Thank you readers for your comments on the last article. You are right though, there are some challenges to my new career that I didn't anticipate, or at least didn't think would bother me in the way they do. (see past articles on Staying Home Isn't What I Thought)
1. I feel like the stereo- typical stay at home mom that has nothing to offer conversationally at parties or at my husband work functions. Once someone asks me what I do, the conversation ends. No one wants to hear what my kids are doing these days (or I assume it's safe to say that since no one finds your kids as cute as you do, they don't want to hear details) I realize I should say, "oh, I'm the famous stuntmom that you all know and love"... but I don't. So I do find this hard since I loved talking about my job before I left. It was exciting and challenging and something new everyday.

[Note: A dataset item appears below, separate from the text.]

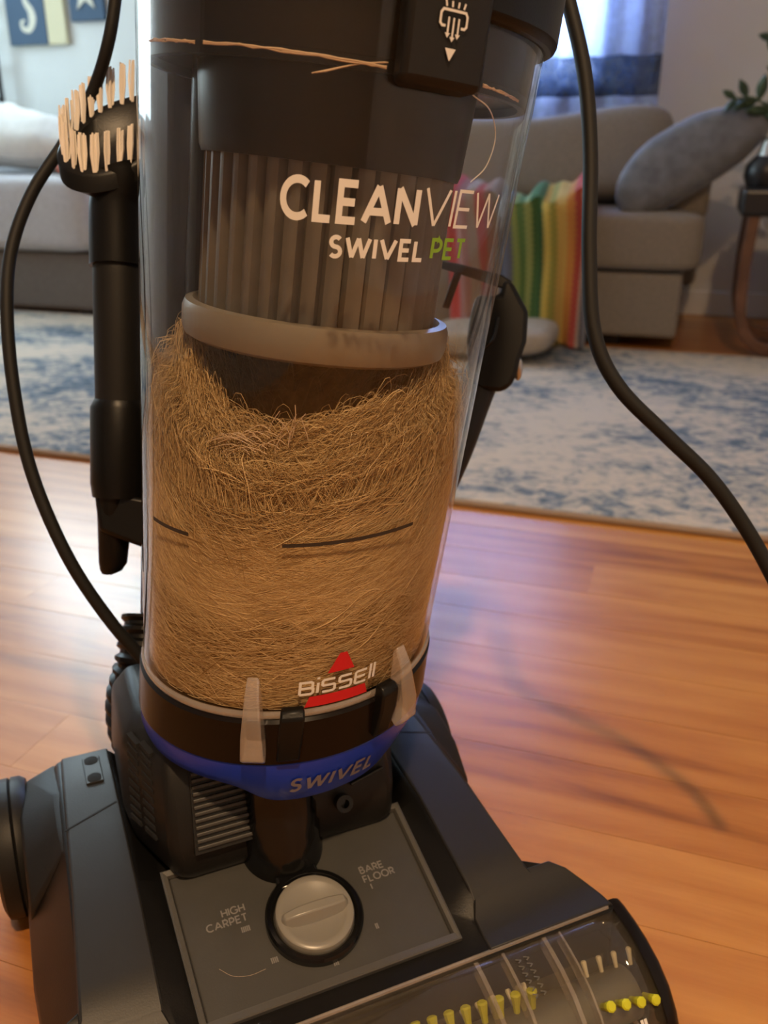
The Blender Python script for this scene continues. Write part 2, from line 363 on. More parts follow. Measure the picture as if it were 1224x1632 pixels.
window('window_1', W1, 'u', VMAX, 5, 8); window('window_2', W2, 'u', VMAX, 2, 2); window('added_side_window', W3, 'v', UMIN, 2, 2)  # left-wall window is unseen, added to brighten the back-left wall

# ceiling lamp behind the camera: the warm light of the room
def ceiling_lamp(u, v, power, label):
    t = thing('ceiling_lamp', label, 'lamp', uv(u, v, ZC), RA)
    MB().lathe([(.075, 0), (.095, 0), (.095, -.008), (.078, -.012), (.072, -.004)], n=40, closed_prof=True).build('trim_ring', TRIM, t)
    sh = mat('lamp_lens', (.9, .8, .6), .5, emit=(1.0, .68, .38, 4.0))
    MB().lathe([(0, -.001), (.073, -.001), (.073, -.004), (0, -.004)], n=40).build('lamp_lens', sh, t)
    d = bpy.data.lights.new('bulb', 'AREA'); d.shape = 'DISK'; d.size = .13; d.energy = power; d.color = (1.0, .66, .36)
    o = bpy.data.objects.new('bulb', d); COL.objects.link(o); o.parent = t; o.location = (0, 0, -.014)
ceiling_lamp(.30, -.50, 32, 'round warm downlight recessed in the ceiling behind the camera')

# ---- rug
def rug_mat():
    m = bpy.data.materials.new('distressed_blue_ivory_rug'); m.use_nodes = True; nt = m.node_tree; b = nt.nodes['Principled BSDF']
    tc = nt.nodes.new('ShaderNodeTexCoord')
    mp = nt.nodes.new('ShaderNodeMapping'); mp.inputs['Scale'].default_value = (1, 1.25, 1); nt.links.new(tc.outputs['Object'], mp.inputs[0])
    n1 = P3(nt, 'ShaderNodeTexNoise', Scale=2.2, Detail=3.0); nt.links.new(mp.outputs[0], n1.inputs[0])
    vo = nt.nodes.new('ShaderNodeTexVoronoi'); vo.feature = 'SMOOTH_F1'; vo.inputs['Scale'].default_value = 11; nt.links.new(mp.outputs[0], vo.inputs['Vector'])
    n2 = P3(nt, 'ShaderNodeTexNoise', Scale=34.0, Detail=5.0, Roughness=.62); n2.inputs['Distortion'].default_value = .7; nt.links.new(mp.outputs[0], n2.inputs[0])
    wv = nt.nodes.new('ShaderNodeTexWave'); wv.inputs['Scale'].default_value = 3.2; wv.inputs['Distortion'].default_value = 9; wv.inputs['Detail'].default_value = 3; wv.inputs['Detail Scale'].default_value = 2.2
    wv.bands_direction = 'Y'; nt.links.new(mp.outputs[0], wv.inputs['Vector'])
    def madd(a, k, c, op='MULTIPLY_ADD'):
        x = nt.nodes.new('ShaderNodeMath'); x.operation = op; nt.links.new(a, x.inputs[0]); x.inputs[1].default_value = k
        if hasattr(c, 'links'): nt.links.new(c, x.inputs[2])
        else: x.inputs[2].default_value = c
        return x.outputs[0]
    s = madd(n1.outputs[0], 1.3, -.80); s = madd(n2.outputs[0], 1.35, s); s = madd(wv.outputs[1], .07, s); s = madd(vo.outputs['Distance'], .22, s)
    r = nt.nodes.new('ShaderNodeValToRGB'); cr = r.color_ramp
    cr.elements[0].position = .36; cr.elements[0].color = (0.11, 0.145, 0.18, 1); cr.elements[1].position = .80; cr.elements[1].color = (0.60, 0.51, 0.40, 1)
    e = cr.elements.new(.50); e.color = (0.20, 0.235, 0.26, 1); e = cr.elements.new(.62); e.color = (0.42, 0.39, 0.335, 1)
    nt.links.new(s, r.inputs[0]); nt.links.new(r.outputs[0], b.inputs['Base Color']); b.inputs['Roughness'].default_value = .95; b.inputs['Specular IOR Level'].default_value = .1
    n3 = P3(nt, 'ShaderNodeTexNoise', Scale=350.0, Detail=2.0); nt.links.new(tc.outputs['Object'], n3.inputs[0])
    bp = nt.nodes.new('ShaderNodeBump'); bp.inputs['Strength'].default_value = .5; bp.inputs['Distance'].default_value = .004
    nt.links.new(n3.outputs[0], bp.inputs['Height']); nt.links.new(bp.outputs[0], b.inputs['Normal'])
    return m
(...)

Sure, a lot of this is self imposed "boringness"- not many people want to hear what I've been reading, or what my views are on the war, they just want to know my earning potential.
2. I worry that I might not be setting a great example for my girl's career choices. What if they think being a woman is choosing the right husband- one that can provide financially? Not contributing to the bottom line of our bank account has altered my feeling of empowerment and self confidence. Hopefully this will change when I go back into the work force one day and my girls will be able to see the importance of a career and the need to put your family first. Until then, they will have to rely on my stories of when I was working.
3. Finances- it's obvious, but it's hard going from never needing to balance a check book to suddenly watching every dime. I have to admit though, this part we really needed. It's good to take the time to appreciate what you have, then evaluate with such thought everything that you consider buying. With this I really hope to teach the girls- to avoid the material world since we don't spend much time consuming anymore. I'm an advocate of saying to children that "we don't need that", rather than we can't afford that. This way they understand the choice to consume vs. the need.
4. I don't like to clean the house and I'm not organized. These are two things that should be looked into before quitting your job. While I was working I really thought my husband and I tried as best as possible to split the chores 50/50. With staying at home, I really feel like I need to do 95% of the housework now. I'm not too fond of this. Housework doesn't stop at 6:00- the typical end of the work day. So I feel like my days are a lot longer (although stress free for the most part).
Hopefully this is a more realistic view for my RTR friend. I feel like I was caught putting a positive spin on this choice I've made. Thanks and keep reading.
2 comments:
Really, Stuntmom? Well, I've got some questions, with numbers corresponding to the numbers in your article...
1. Isn't party chit chat always a bit of a challenge, regardless of whether you have a "job" or not? Honestly, I could never figure out quite what you did at your job because I don't ever remember you discussing any details... and is it that much more exciting to hear about someone's job than their kids? I've been bored to death at parties by someone going on about their work. And heaven forbid that a bunch of people who work together get together at a party! Anyone who is not part of the group is usually shut out or the ensuing coversation. Think of all the interesting issues that you have brought up on Stuntmom. Find the right person at a party and this is great material. I was at a conference recently with an old friend from a previous job that I happened to run into while there. He's a little crazy, so we were having a crazy conversation. An MD who I had met recently joined us. My first thought was "Oh boy. These two will be like oil and water. And if I keep up this conversation, Mr. MD is going to think I'm crazy, too!" After all, at conferences, one is supposed to talk about professional stuff. Well, lo and behold, he joined right in on our crazy conversation. We all ate dinner together and the rest of the table was fascinated and joined in, too. It was the most fun I had ever had at a conference. So, I guess what I'm trying to get at is that I think your job doesn't make you interesting, your brain does.
2. To me, this just sounds like a little psychosis setting in. And granted, we all have our areas of psychosis. I don't see how taking time off work to raise kids could translate to "the right husband is one that can provide financially." The message that I think it sends, which you brought up earlier, is "money is just not that important." And are you really regaling your daughters with stories of your days as a career woman? Do they request specific tales, like "the day mommy saved gatorade?" :)
3 and 4. I can relate to both of these.
Thanks for sharing all of these thoughts, and giving others of us a chance to reflect as well. It's a really interesting presentation, which points out how challenging it is just to distinguish truth from the little voices that we hear. And makes me revisit the thought that try as we may to explain ourselves, our actions speak the loudest.
Wow thanks for the comments. You brought up some really good points. You are right about the work party conversations. Maybe it is just my crazy inner voice that makes me question my choice to stay home. Again, you are right, I have never shared work stories with my good friends or children, so why would this be different now that I don't have a job? Thanks for challenging part two of the quality of life!